### [Aim of the exercise]
Print the listing below from its opening line through the line holding "SC.camera = cam", both ends included.
= = =
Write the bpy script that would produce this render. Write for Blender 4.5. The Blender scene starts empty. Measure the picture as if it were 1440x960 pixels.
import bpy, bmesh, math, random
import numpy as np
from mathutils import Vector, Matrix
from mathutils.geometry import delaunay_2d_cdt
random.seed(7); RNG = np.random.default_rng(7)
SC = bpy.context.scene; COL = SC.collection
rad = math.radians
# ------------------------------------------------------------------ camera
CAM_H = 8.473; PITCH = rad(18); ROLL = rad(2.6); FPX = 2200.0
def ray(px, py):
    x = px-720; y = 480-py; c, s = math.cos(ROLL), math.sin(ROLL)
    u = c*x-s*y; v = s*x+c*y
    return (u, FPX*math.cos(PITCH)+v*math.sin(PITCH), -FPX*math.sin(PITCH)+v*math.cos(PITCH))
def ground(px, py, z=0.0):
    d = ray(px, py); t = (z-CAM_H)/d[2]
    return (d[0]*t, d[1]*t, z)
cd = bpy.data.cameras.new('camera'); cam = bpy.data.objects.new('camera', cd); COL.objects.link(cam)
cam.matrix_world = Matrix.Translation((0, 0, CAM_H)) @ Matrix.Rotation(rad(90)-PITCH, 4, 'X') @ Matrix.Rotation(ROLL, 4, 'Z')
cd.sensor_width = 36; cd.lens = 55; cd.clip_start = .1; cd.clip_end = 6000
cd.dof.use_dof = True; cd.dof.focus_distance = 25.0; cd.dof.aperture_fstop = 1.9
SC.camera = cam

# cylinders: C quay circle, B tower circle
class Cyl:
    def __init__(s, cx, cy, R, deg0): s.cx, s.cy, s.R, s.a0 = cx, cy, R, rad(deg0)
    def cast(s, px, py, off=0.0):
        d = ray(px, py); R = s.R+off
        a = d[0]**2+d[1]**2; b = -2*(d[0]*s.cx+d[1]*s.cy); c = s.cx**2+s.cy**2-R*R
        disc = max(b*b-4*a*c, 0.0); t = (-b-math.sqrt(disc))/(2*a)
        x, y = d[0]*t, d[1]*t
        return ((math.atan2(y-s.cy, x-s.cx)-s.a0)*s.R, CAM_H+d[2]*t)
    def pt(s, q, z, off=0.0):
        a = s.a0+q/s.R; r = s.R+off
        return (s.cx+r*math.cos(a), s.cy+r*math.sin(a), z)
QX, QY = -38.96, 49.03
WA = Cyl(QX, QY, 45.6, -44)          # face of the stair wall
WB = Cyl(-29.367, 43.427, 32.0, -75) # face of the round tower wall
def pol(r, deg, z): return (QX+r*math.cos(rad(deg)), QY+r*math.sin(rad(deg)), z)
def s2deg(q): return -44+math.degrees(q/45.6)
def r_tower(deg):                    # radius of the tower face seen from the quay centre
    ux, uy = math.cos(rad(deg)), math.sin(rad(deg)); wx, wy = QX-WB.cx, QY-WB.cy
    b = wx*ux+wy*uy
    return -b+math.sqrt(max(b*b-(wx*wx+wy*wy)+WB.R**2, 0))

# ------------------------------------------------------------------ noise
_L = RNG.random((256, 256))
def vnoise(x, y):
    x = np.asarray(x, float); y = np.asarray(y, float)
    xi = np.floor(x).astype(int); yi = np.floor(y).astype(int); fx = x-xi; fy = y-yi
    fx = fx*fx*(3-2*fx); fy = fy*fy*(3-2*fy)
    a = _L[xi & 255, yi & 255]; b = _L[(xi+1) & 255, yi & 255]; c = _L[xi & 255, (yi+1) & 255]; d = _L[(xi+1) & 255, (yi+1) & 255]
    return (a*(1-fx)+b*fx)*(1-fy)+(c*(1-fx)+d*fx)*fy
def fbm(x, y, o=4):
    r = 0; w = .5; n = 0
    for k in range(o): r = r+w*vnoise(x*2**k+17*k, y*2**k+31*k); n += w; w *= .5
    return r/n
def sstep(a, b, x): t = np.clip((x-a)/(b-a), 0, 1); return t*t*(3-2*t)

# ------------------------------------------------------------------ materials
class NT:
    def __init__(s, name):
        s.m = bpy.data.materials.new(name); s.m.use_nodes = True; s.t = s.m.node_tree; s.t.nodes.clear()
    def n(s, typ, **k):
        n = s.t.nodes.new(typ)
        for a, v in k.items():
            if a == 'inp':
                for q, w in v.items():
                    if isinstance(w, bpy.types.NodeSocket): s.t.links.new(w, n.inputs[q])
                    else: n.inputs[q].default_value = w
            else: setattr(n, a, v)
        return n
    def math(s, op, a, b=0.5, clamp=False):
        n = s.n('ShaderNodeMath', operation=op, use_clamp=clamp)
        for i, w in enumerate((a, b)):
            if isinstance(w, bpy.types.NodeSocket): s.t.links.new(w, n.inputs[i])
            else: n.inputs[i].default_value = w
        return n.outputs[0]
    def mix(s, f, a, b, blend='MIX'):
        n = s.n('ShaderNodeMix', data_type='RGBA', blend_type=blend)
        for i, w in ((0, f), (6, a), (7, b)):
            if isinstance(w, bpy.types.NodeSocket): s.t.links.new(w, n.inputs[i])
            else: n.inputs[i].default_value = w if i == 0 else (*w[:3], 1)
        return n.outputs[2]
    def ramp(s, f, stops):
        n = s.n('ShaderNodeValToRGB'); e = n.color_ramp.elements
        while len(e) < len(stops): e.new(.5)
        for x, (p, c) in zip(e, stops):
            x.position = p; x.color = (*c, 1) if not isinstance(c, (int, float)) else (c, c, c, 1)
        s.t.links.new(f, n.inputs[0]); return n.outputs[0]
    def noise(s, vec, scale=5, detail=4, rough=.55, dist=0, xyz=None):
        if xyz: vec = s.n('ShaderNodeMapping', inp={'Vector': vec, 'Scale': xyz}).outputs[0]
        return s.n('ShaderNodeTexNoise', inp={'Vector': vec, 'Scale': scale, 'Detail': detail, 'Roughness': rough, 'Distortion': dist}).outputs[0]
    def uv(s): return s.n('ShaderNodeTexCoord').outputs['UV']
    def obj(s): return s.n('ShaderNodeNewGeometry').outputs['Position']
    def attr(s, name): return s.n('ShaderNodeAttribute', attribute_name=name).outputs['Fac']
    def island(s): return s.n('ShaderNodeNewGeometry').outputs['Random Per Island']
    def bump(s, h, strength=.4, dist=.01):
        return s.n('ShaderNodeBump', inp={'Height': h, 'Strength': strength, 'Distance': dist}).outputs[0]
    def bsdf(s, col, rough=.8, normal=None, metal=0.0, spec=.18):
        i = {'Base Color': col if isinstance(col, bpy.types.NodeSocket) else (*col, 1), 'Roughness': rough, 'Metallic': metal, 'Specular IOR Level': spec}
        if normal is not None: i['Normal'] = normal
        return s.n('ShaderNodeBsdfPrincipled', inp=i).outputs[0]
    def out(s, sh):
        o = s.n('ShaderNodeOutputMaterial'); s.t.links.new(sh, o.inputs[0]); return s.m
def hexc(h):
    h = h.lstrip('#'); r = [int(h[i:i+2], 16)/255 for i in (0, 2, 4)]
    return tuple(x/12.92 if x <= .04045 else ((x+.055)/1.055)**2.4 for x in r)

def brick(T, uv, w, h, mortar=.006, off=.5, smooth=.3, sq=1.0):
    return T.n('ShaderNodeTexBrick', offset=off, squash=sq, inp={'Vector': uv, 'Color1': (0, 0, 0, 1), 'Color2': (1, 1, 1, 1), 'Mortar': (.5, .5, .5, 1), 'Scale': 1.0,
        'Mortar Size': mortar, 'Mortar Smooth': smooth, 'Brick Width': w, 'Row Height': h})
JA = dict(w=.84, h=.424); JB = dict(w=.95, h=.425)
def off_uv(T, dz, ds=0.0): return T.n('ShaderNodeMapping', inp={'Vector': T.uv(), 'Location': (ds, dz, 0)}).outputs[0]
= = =
### [Exercise output]
Write the bpy script that would produce this render. Write for Blender 4.5. The Blender scene starts empty. Measure the picture as if it were 1440x960 pixels.
import bpy, bmesh, math, random
import numpy as np
from mathutils import Vector, Matrix
from mathutils.geometry import delaunay_2d_cdt
random.seed(7); RNG = np.random.default_rng(7)
SC = bpy.context.scene; COL = SC.collection
rad = math.radians
# ------------------------------------------------------------------ camera
CAM_H = 8.473; PITCH = rad(18); ROLL = rad(2.6); FPX = 2200.0
def ray(px, py):
    x = px-720; y = 480-py; c, s = math.cos(ROLL), math.sin(ROLL)
    u = c*x-s*y; v = s*x+c*y
    return (u, FPX*math.cos(PITCH)+v*math.sin(PITCH), -FPX*math.sin(PITCH)+v*math.cos(PITCH))
def ground(px, py, z=0.0):
    d = ray(px, py); t = (z-CAM_H)/d[2]
    return (d[0]*t, d[1]*t, z)
cd = bpy.data.cameras.new('camera'); cam = bpy.data.objects.new('camera', cd); COL.objects.link(cam)
cam.matrix_world = Matrix.Translation((0, 0, CAM_H)) @ Matrix.Rotation(rad(90)-PITCH, 4, 'X') @ Matrix.Rotation(ROLL, 4, 'Z')
cd.sensor_width = 36; cd.lens = 55; cd.clip_start = .1; cd.clip_end = 6000
cd.dof.use_dof = True; cd.dof.focus_distance = 25.0; cd.dof.aperture_fstop = 1.9
SC.camera = cam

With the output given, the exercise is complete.